begin SUPPLIED DATA

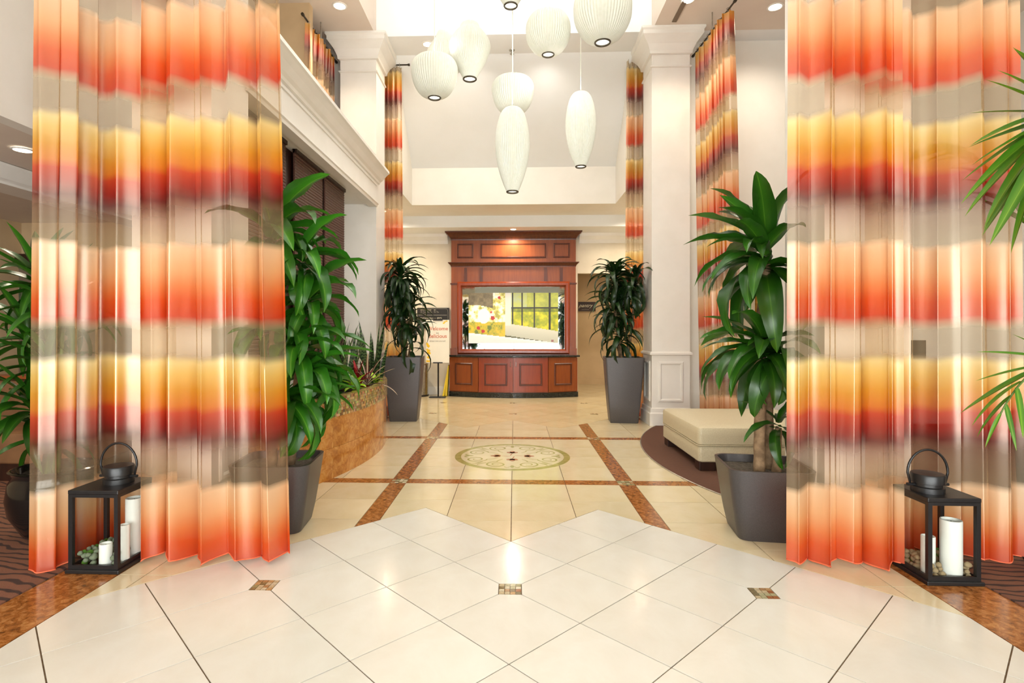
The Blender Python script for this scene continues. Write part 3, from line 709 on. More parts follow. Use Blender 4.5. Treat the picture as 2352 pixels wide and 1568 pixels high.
curtain('gathered striped curtain hanging high above the cornice beam', [(-2.62, 6.95), (-2.60, 7.95)], [(-2.66, 6.95), (-2.64, 7.95)], 3.66, 5.25, 8, 0.05, 24, vshift=-0.05)

# ================================================================== pendant lamps
DNW = 6
def pendant(px, ptop, pbot, wpx, d, prof, label, UPW=4, ztop=ZR):
    base = P(px, pbot, d); top = P(px, ptop, d); k = d / FPX; h = top.z - base.z; r = wpx / 2 * k
    t = thing('pendant_lamp', base, label, 'pendant lamp', 'cluster of white bubble pendant lamps')
    pf = [(max(0.004, a) * r, b_ * h) for a, b_ in prof]
    # smooth the profile
    q = [pf[0]]
    for i in range(len(pf) - 1):
        p0, p1, p2, p3 = pf[max(i - 1, 0)], pf[i], pf[i + 1], pf[min(i + 2, len(pf) - 1)]
        for s in (0.25, 0.5, 0.75, 1.0):
            cr = lambda a, b_, c, e: 0.5 * (2 * b_ + (c - a) * s + (2 * a - 5 * b_ + 4 * c - e) * s * s + (3 * b_ - a - 3 * c + e) * s ** 3)
            q.append((max(0.003, cr(p0[0], p1[0], p2[0], p3[0])), cr(p0[1], p1[1], p2[1], p3[1])))
    mb = MB(); mb.lathe(q, 112, base, False, True, rib=0.03); so = mb.build('shade', 'shade', t, smooth=0)
    for e in so.data.edges:
        if abs(e.vertices[0] - e.vertices[1]) == 112: e.use_edge_sharp = True
    rr = pf[0][0]
    mb = MB(); mb.tube([(base.x + rr * 0.98 * math.cos(a), base.y + rr * 0.98 * math.sin(a), base.z + 0.002) for a in [i / 32 * 2 * PI for i in range(33)]], max(0.008, rr * 0.14), 6); mb.build('bottom_ring', 'ring_dark', t, smooth=0)
    mb = MB(); mb.lathe([(rr * 0.93, 0.012), (rr * 0.9, 0.016)], 28, base); mb.build('diffuser', 'glow_soft', t)
    mb = MB(); mb.tube([(base.x, base.y, base.z + h - 0.01), (base.x, base.y, ztop)], 0.0045, 6); mb.build('cord', 'shade', t)
    for nm, dz, rx, pw in (('uplight_bulb', h + 0.03, PI, UPW), ('downlight_bulb', -0.02, 0.0, DNW)):      # light leaving the top and bottom openings
        l = bpy.data.lights.new(nm, 'SPOT'); l.energy = pw; l.color = (1.0, 0.98, 0.95); l.spot_size = R(170); l.spot_blend = 0.5; l.shadow_soft_size = 0.06
        lo = bpy.data.objects.new(nm, l); COL.objects.link(lo); lo.parent = t; lo.location = (0, 0, dz); lo.rotation_euler = (rx, 0, 0)
    mb = MB(); mb.lathe([(0.06, ztop - base.z - 0.025), (0.065, ztop - base.z)], 20, base); mb.build('canopy', 'trim', t)
    return t
CIG = [(0.33, 0), (0.58, 0.12), (0.85, 0.3), (1.0, 0.52), (0.95, 0.72), (0.74, 0.9), (0.46, 0.985), (0.1, 1.0)]
BOWL = [(0.26, 0), (0.62, 0.10), (0.88, 0.32), (1.0, 0.62), (0.96, 0.8), (0.8, 0.92), (0.5, 0.985), (0.1, 1.0)]
PEAR = [(0.31, 0), (0.45, 0.1), (0.72, 0.27), (0.98, 0.5), (0.97, 0.64), (0.72, 0.79), (0.52, 0.87), (0.40, 0.96), (0.1, 1.0)]
BALL = [(0.26, 0), (0.64, 0.1), (0.93, 0.33), (1.0, 0.55), (0.95, 0.75), (0.72, 0.92), (0.3, 0.99), (0.08, 1.0)]
PEAR2 = [(0.5, 0), (0.92, 0.2), (1.0, 0.38), (0.8, 0.6), (0.5, 0.78), (0.34, 0.93), (0.1, 1.0)]
pendant(998, 130, 225, 107, 5.7, BOWL, 'white ribbed bowl pendant, lowest bowl of the cluster on the column side by the cornice')
pendant(1021, 66, 175, 88, 6.4, PEAR2, 'white ribbed pear-shaped pendant half hidden behind another bowl pendant')
pendant(1079, 50, 182, 95, 5.9, PEAR, 'white ribbed turnip-shaped pendant with a narrow neck', 52)
pendant(1259, 28, 126, 103, 6.0, BALL, 'white ribbed round pendant between the turnip and the largest globe', 52)
pendant(1384, -38, 98, 133, 5.6, BALL, 'largest white ribbed globe pendant lamp', 52)
pendant(1173, -110, 14, 96, 5.3, PEAR, 'white ribbed pendant of which only the lower end shows at the top edge', 52)
pendant(1178, 177, 262, 97, 6.3, BOWL, 'white ribbed bowl pendant directly behind the long cigar pendant')
pendant(1177, 247, 441, 79, 5.5, CIG, 'long white ribbed cigar-shaped pendant, lowest of all')
pendant(1334, 212, 383, 70, 6.2, CIG, 'slender white ribbed cigar-shaped pendant near the striped far curtain')

# ================================================================== downlights and ceiling fittings
def downlight(x, y, z, r, label, power=0, col=(1, 0.86, 0.66), spot=None):
    t = thing('downlight', (x, y, z), label, 'downlight', 'recessed ceiling downlights')
    mb = MB(); mb.lathe([(r * 1.25, 0.0), (r * 1.25, -0.006), (r * 1.0, -0.01), (r * 0.95, -0.002)], 28, (x, y, z), False, False); mb.build('trim_ring', 'trim', t, smooth=40)
    mb = MB(); mb.lathe([(r * 0.96, -0.004), (r * 0.7, -0.012), (0.004, -0.016)], 28, (x, y, z), True, False); mb.build('lens', 'glow', t, smooth=0)
    if power:
        l = bpy.data.lights.new('downlight_bulb', 'SPOT'); l.energy = power; l.color = col; l.spot_size = R(spot or 110); l.spot_blend = 0.8; l.shadow_soft_size = r
        o = bpy.data.objects.new('downlight_bulb', l); COL.objects.link(o); o.location = (0, 0, -0.05); o.parent = t
    return t
def at_z(px, py, z): return P(px, py, (z - CAMH) * FPX / (CY - py))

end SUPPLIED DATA

• [TASK DIRECTIONS]:
Write out an exact copy of the listing, first line through the line containing "curtain('gathered striped curtain", with the pictures left out.

• [EXERCISE SOLUTION]:
The Blender Python script for this scene continues. Write part 3, from line 709 on. More parts follow. Use Blender 4.5. Treat the picture as 2352 pixels wide and 1568 pixels high.
curtain('gathered striped curtain hanging high above the cornice beam', [(-2.62, 6.95), (-2.60, 7.95)], [(-2.66, 6.95), (-2.64, 7.95)], 3.66, 5.25, 8, 0.05, 24, vshift=-0.05)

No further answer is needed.